EXERCISE BRIEF -> From the listing below, tally the lines that include "picture". Return only the total.

══ WORKING DATA ══

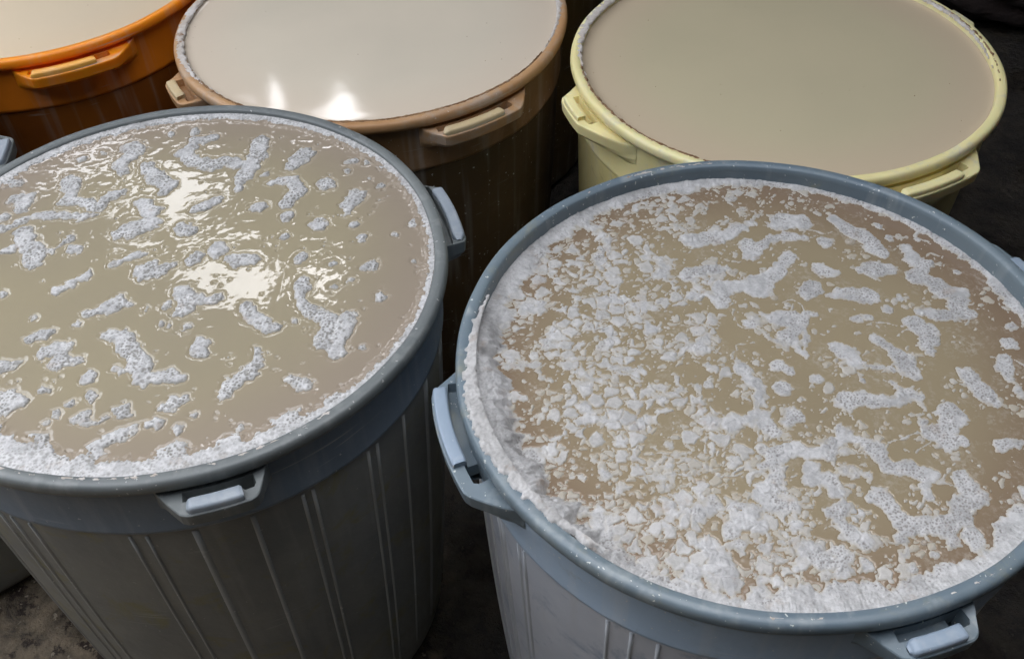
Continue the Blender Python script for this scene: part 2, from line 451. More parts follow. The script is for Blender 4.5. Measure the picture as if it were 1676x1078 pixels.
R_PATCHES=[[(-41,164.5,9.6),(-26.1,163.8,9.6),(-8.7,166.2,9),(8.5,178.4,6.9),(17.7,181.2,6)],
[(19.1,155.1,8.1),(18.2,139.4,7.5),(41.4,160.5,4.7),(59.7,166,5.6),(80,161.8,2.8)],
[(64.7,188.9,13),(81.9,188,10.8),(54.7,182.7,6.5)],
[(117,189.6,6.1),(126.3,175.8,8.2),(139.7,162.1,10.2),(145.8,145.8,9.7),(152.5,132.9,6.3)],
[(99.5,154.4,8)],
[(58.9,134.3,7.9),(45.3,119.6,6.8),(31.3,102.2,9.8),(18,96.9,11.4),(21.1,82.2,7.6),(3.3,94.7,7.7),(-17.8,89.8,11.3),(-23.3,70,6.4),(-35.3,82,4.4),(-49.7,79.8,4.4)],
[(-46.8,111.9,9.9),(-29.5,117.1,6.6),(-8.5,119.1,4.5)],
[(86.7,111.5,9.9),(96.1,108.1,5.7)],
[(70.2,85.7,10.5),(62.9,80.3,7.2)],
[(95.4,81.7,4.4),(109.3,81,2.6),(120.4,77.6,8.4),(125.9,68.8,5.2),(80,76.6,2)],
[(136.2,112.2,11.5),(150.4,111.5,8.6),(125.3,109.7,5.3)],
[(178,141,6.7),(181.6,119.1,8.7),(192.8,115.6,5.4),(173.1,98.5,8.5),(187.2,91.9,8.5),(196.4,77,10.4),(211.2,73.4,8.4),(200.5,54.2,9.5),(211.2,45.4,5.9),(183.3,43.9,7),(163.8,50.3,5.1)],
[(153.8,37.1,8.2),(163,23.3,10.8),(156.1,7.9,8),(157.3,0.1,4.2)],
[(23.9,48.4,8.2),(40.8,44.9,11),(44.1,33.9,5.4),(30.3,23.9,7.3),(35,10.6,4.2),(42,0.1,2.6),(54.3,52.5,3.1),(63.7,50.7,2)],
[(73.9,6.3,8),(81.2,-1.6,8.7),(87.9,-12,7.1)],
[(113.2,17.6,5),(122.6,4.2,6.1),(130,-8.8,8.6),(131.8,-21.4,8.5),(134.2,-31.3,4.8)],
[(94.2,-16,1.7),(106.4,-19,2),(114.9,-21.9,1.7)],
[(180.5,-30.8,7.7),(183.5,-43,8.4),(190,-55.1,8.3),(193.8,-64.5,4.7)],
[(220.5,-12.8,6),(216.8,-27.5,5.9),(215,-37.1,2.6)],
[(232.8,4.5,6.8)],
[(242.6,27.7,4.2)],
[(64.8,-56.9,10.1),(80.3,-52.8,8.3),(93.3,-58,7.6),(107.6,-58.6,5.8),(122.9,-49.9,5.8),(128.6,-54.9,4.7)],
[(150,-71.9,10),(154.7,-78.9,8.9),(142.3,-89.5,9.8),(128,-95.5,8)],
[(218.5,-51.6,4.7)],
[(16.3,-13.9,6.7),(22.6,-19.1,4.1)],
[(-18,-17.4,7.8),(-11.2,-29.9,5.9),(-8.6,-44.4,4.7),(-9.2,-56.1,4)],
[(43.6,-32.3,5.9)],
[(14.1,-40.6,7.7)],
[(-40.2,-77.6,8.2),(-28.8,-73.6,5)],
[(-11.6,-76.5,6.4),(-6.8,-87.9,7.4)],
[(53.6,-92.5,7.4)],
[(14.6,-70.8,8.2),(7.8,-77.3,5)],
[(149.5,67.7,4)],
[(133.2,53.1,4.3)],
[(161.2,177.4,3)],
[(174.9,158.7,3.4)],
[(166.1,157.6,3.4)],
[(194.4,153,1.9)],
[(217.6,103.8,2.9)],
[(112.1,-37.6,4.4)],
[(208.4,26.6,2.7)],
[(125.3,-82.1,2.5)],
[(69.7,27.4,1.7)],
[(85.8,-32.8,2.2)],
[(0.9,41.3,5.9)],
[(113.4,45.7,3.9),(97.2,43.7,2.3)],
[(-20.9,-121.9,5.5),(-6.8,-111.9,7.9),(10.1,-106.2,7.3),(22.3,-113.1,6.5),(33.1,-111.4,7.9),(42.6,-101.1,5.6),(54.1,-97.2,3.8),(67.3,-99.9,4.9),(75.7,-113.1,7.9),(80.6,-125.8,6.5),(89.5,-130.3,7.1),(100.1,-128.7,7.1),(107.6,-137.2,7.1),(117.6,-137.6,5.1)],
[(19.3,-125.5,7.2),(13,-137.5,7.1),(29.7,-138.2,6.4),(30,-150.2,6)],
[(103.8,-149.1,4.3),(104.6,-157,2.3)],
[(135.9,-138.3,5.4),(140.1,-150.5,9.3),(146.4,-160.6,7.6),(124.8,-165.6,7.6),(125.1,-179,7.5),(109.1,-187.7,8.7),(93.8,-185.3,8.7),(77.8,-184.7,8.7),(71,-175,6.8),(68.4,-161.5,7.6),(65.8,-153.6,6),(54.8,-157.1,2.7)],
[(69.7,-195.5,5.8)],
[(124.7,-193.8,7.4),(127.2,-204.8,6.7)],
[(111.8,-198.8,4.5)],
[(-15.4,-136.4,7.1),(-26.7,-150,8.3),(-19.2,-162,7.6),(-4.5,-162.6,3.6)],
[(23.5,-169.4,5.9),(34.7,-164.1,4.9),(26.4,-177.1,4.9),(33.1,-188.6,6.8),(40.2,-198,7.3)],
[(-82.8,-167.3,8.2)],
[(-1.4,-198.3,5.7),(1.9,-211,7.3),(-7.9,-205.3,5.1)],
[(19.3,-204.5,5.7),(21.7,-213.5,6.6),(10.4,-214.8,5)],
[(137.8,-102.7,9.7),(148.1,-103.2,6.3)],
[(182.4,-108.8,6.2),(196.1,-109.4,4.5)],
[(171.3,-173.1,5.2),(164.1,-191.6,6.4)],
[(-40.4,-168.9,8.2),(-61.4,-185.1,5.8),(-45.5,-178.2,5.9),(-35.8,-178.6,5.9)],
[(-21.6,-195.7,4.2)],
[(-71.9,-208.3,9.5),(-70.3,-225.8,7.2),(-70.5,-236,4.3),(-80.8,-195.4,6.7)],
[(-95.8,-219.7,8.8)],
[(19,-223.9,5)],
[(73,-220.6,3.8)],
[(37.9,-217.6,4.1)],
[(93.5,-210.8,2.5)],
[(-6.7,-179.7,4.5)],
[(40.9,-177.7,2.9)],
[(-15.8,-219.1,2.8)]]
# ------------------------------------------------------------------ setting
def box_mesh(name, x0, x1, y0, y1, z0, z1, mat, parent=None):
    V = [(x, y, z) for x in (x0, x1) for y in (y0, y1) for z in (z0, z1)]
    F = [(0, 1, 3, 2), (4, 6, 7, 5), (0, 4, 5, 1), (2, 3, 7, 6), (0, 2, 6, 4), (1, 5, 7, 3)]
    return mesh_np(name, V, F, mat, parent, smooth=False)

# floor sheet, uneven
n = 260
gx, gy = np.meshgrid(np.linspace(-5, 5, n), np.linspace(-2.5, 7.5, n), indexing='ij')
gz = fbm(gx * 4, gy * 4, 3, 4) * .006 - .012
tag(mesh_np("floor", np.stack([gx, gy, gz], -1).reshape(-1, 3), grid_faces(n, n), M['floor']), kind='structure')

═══
══ WORKING DATA ══

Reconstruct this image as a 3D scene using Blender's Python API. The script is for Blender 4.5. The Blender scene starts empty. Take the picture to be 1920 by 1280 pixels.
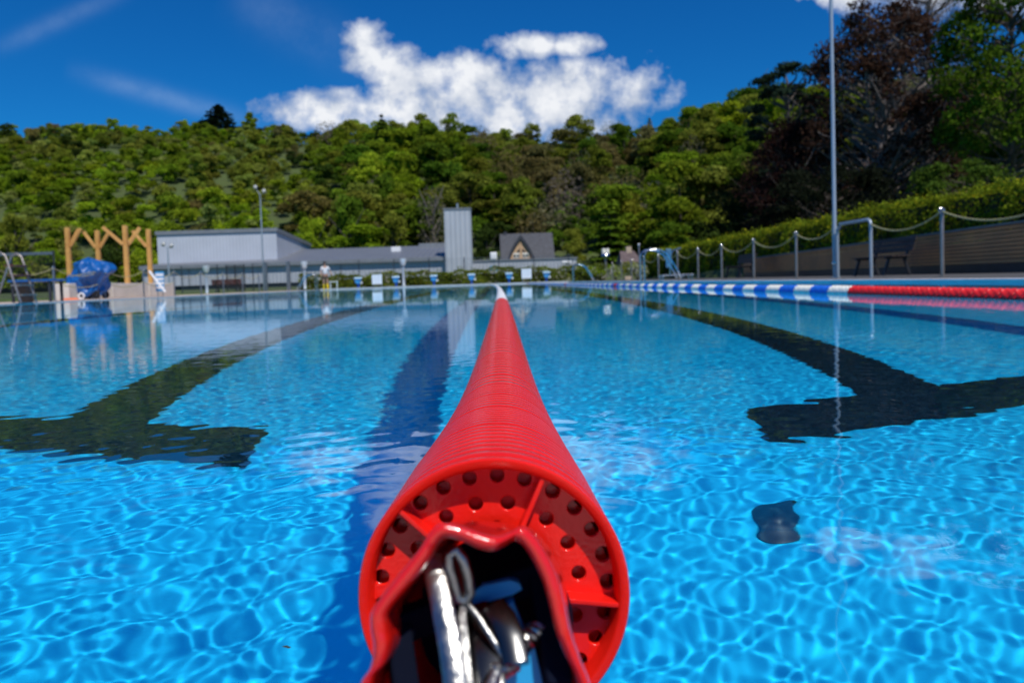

═══

OUTPUT -> 2